In 500 million years, hopefully humans (or whatever humans have become at that point) will be able to modify the Earth's atmosphere to deal with the increased luminosity of the Sun.
We might be lucky enough to do that, but it could have easily taken intelligence another 500M years to evolve on another planet. First animal fossils are something like 700M years old, so it took 2-3G years to just any animals.
The problem is that there are just so many planets. Sure, another planet could be 500My slower, but with a billion planets, some of them should be 500My faster instead.
It's possible we are absolutely one-in-a-billion uniquely lucky - after all, someone has to be the first and the luckiest. But every year we find indications that our planet is completely typical.

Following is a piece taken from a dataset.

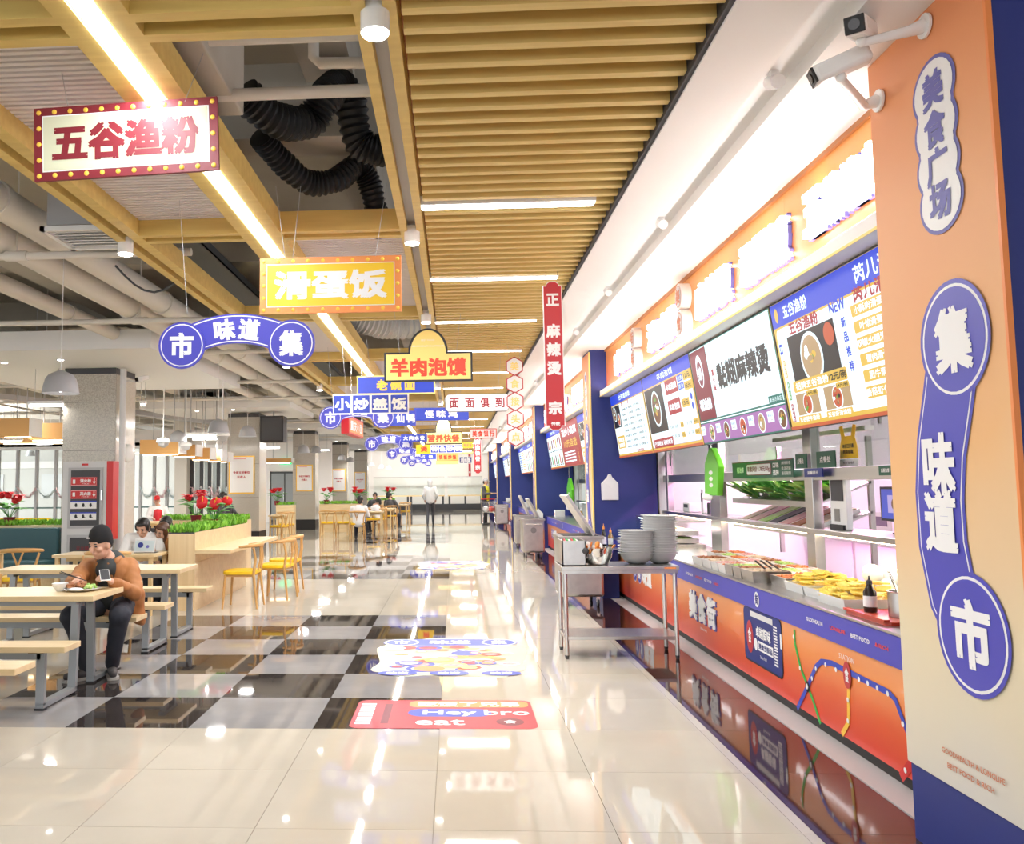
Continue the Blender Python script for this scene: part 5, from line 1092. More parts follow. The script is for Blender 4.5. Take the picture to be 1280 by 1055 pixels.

We'll have colonized the galaxy in 10 million years. In 200 million years, I'd expect that some future historical society could undertake a project to clean out the heavy elements in the Sun to keep it going.
Yeah, but if humans exist by the time the sun fails us, they wouldn’t really be the same species as us, and they’d hopefully have progressed to the point that they could escape the Earth.
You're saying we wont maintain tradition and our "humanity"?. I like to be a little more optimistic and believe in us as a species transferring values until the end.
Look at all types of mammal that exist, from us to platypuses to bats to whales. Evolved in a few hundred million years. Modern humans have been here for a few hundred thousand.
In 500 million years absolutely anything could happen (if we survive this century).